Second, the learning objects provide a certain degree of scaffolding for the student. In this case, it is the way we use the objects that provides the scaffolding. First, they offer conceptual scaffolding (Hannafin et al., 1999) in that we are creating the objects to help students to focus on concepts key to their understanding. The MBAWB learning objects team envisions that learners will start at a broader level and work more deeply – uncovering more detail and more complex ideas as they go through the library of objects.

The learning objects also offer strategic scaffolding. They will be offering a variety of approaches to the concept to support the learners in developing a deeper understanding of the object’s content (Hannafin et al., 1999). The learner will first see a brief overview of the specific topic of an object, and then she will be able to access more detailed information. There will be advice from experts contained in each object as well as complex cases (“war stories” and “case studies”) that demonstrate practical application to the learner. Further, there will be links to more information, to related objects, and to other key information.

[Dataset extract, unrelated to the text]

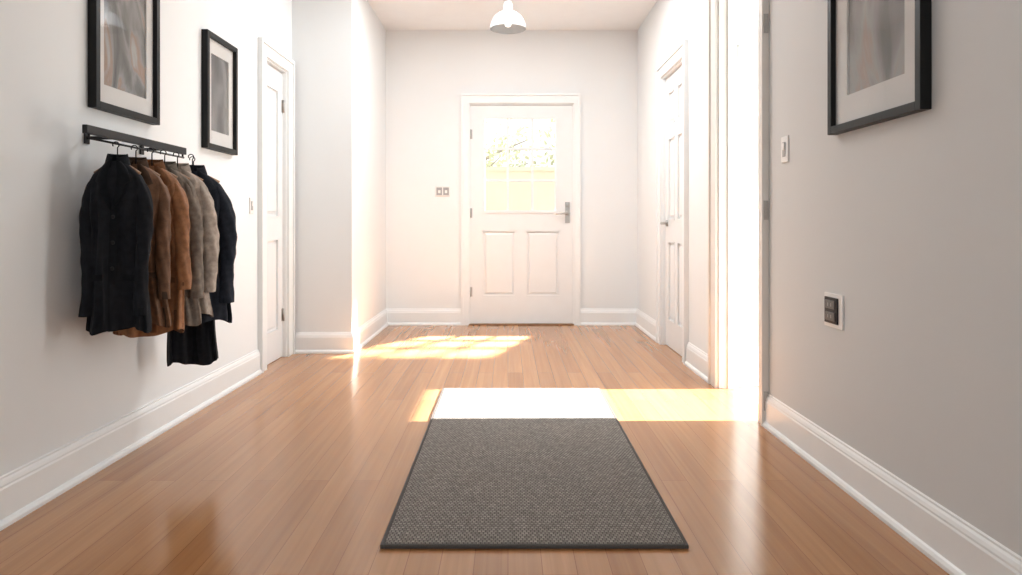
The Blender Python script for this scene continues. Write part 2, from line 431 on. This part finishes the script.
# ---------------------------------------------------------------- switches, outlets
def plate(name, M, c, z, w, h, kind):
    root = empty(name, M @ Matrix.Translation((c, 0, z)))
    b = MB(); b.box(-w/2, w/2, -0.007, 0, -h/2, h/2, M_plastic); b.obj('cover_plate', parent=root, bevel=0.002)
    b = MB()
    if kind == 'switch':
        b.box(-w*0.2, w*0.2, -0.010, -0.006, -h*0.28, h*0.28, M_greyp)
        b.box(-w*0.16, w*0.16, -0.014, -0.009, -h*0.02, h*0.24, M_plastic)
    elif kind == 'double':
        for s in (-1, 1):
            b.box(s*w*0.23-w*0.19, s*w*0.23+w*0.19, -0.011, -0.006, -h*0.36, h*0.36, M_greyp)
            b.box(s*w*0.23-w*0.08, s*w*0.23+w*0.08, -0.015, -0.010, -h*0.18, h*0.1, M_plastic)
    elif kind == 'outlet':
        b.box(-w*0.40, w*0.30, -0.013, -0.006, -h*0.38, h*0.38, M_blackm)
        b.box(-w*0.30, w*0.20, -0.017, -0.012, h*0.05, h*0.30, M_dgrey)
        b.box(-w*0.30, w*0.20, -0.017, -0.012, -h*0.30, -h*0.05, M_dgrey)
        for zz in (h*0.17, -h*0.17):
            b.box(-w*0.15, -w*0.12, -0.0185, -0.016, zz-h*0.05, zz+h*0.05, M_greyp)
            b.box(w*0.02, w*0.05, -0.0185, -0.016, zz-h*0.05, zz+h*0.05, M_greyp)
    b.obj('insert', parent=root, bevel=0.001)
plate('light_switch', Mright, -3.10, 1.285, 0.075, 0.115, 'switch')
plate('wall_outlet', Mright, -2.635, 0.628, 0.145, 0.128, 'outlet')
plate('light_switch.001', Mback, -0.62, 1.27, 0.14, 0.10, 'double')
plate('light_switch.002', Mleft, 4.37, 1.07, 0.06, 0.10, 'switch')

# ---------------------------------------------------------------- pendant lamp
def pendant(x, y, zb):
    root = empty('pendant_lamp', Matrix.Translation((x, y, zb)))
    b = MB()
    prof = [(0.142,0.0),(0.143,0.006),(0.139,0.03),(0.128,0.065),(0.108,0.098),(0.080,0.122),(0.052,0.136),(0.040,0.142),(0.036,0.16),(0.036,0.195),(0.030,0.21),(0.016,0.218),(0.008,0.222)]
    inner = [(r-0.004 if r > 0.012 else 0.004, z-0.003 if i > 0 else z) for i, (r, z) in enumerate(prof[:9])]
    b.lathe(list(reversed(inner)) + prof, M_enamel); b.obj('shade', parent=root)
    b = MB(); b.cyl((0,0,0.2),(0,0,CZ-zb-0.02),0.006,0.006,M_chrome); b.obj('rod', parent=root)
    b = MB(); b.lathe([(0.0,CZ-zb-0.05),(0.03,CZ-zb-0.045),(0.05,CZ-zb-0.02),(0.052,CZ-zb)], M_enamel, cap=True); b.obj('canopy', parent=root)
    me, nt, bs = new_mat('bulb_glow'); bs.inputs['Emission Color'].default_value = (1,0.95,0.88,1); bs.inputs['Emission Strength'].default_value = 1.0
    b = MB(); b.lathe([(0.004,0.015),(0.02,0.02),(0.03,0.04),(0.03,0.055),(0.018,0.085),(0.013,0.13)], me, n=20, cap=True); b.obj('bulb', parent=root)
pendant(0.0, 5.5, 2.49)

# ---------------------------------------------------------------- coat rail
RX, RZ = -1.455, 1.270
rr = empty('coat_rail', Matrix.Identity(4))
b = MB()
b.box(RX-0.009, RX+0.009, 2.405, 3.15, RZ-0.004, RZ+0.026, M_blackm)
for y in (2.66, 3.06):
    b.box(XL+0.001, XL+0.008, y-0.015, y+0.015, RZ-0.012, RZ+0.034, M_blackm)
    b.box(XL+0.005, RX, y-0.006, y+0.006, RZ+0.005, RZ+0.017, M_blackm)
b.obj('bar', parent=rr, bevel=0.002)
b = MB()
b.cyl((RX, 2.43, RZ-0.018), (RX, 3.14, RZ-0.018), 0.004, 0.004, M_blackm)
for y in (2.43, 2.78, 3.13): b.cyl((RX, y, RZ), (RX, y, RZ-0.018), 0.004, 0.004, M_blackm)
b.obj('rod', parent=rr)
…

Finally, there is potential in our learning objects for metacognitive scaffolding through reflection in the assessment area. Because our primary concern is with the students determining whether they understand the content, whether the content is what they need, and what they still need to know to answer their larger question, the purpose of our “tests” is quite different from that of traditional ones. We have the freedom – and, in fact, the imperative – to use innovative strategies in the test section that allow students to evaluate their own thinking, to reflect on where they are, and to evaluate their mental models for inconsistencies. In this way, we are allowing students to “test their mettle” before “going public” to their team with their ideas (Schwartz, Lin, Brophy, & Bransford, 1999).